Nefertari fue la primera Gran Esposa real de Ramsés II; él hizo construir para ella el «pequeño» templo de Abu Simbel. Aquí, en la morada de eternidad de la reina, todo es efectivamente nefer, esto es, hermoso, consumado, perfecto. El alma-pájaro, el ba de Nefertari, está presente. Ella juega al ajedrez con lo invisible y obtiene esa parte decisiva que abre las puertas del más allá y del conocimiento de las divinidades, como Khepri con cabeza de escarabeo, el Devenir, la incesante mutación de la luz.
Nefertari demuestra a Thot que es una mujer de conocimiento presentándole la paleta del escriba, cuyo nombre secreto es «ver y oír». A Ptah, el señor de los artesanos, le ofrece las telas que ella misma ha tejido.

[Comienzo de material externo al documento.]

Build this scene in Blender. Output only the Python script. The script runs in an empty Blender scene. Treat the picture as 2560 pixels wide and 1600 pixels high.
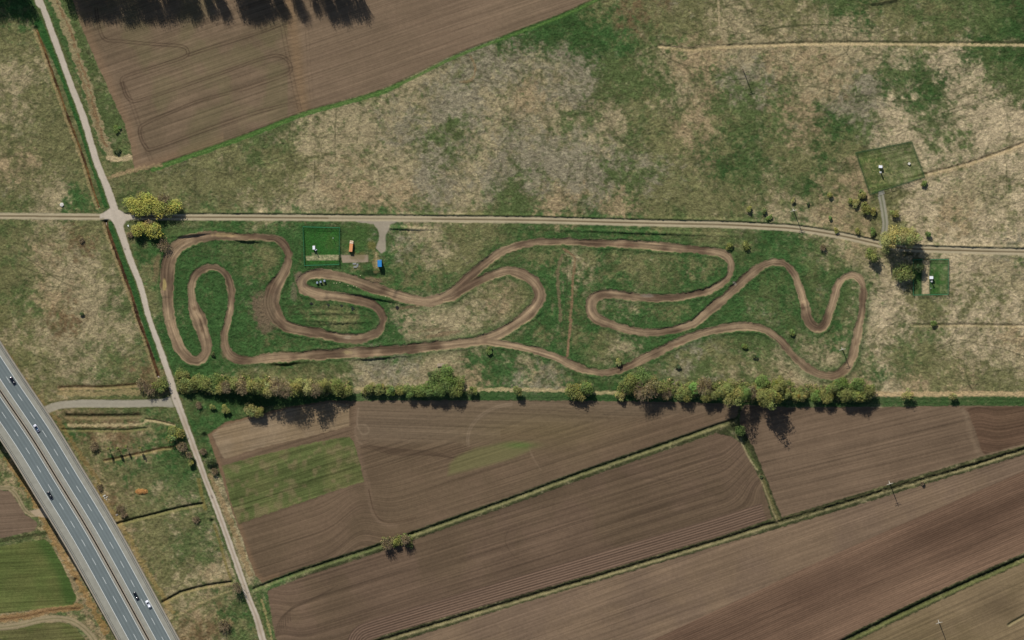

Capaz de nombrar a los custodios del más allá y de convertirlos en sus aliados, la reina contempla las siete vacas celestiales y la potencia del toro, puede manejar el remo que no se moja en el agua y no arde en el fuego. Y asimismo lleva a cabo el acto supremo del ritual, la ofrenda de Maat a Osiris.
Cada escena, cada detalle merecen ser examinados. Sí, gracias a Nefertari, la perfección puede ser cosa de este mundo, como un eco del mundo de las divinidades.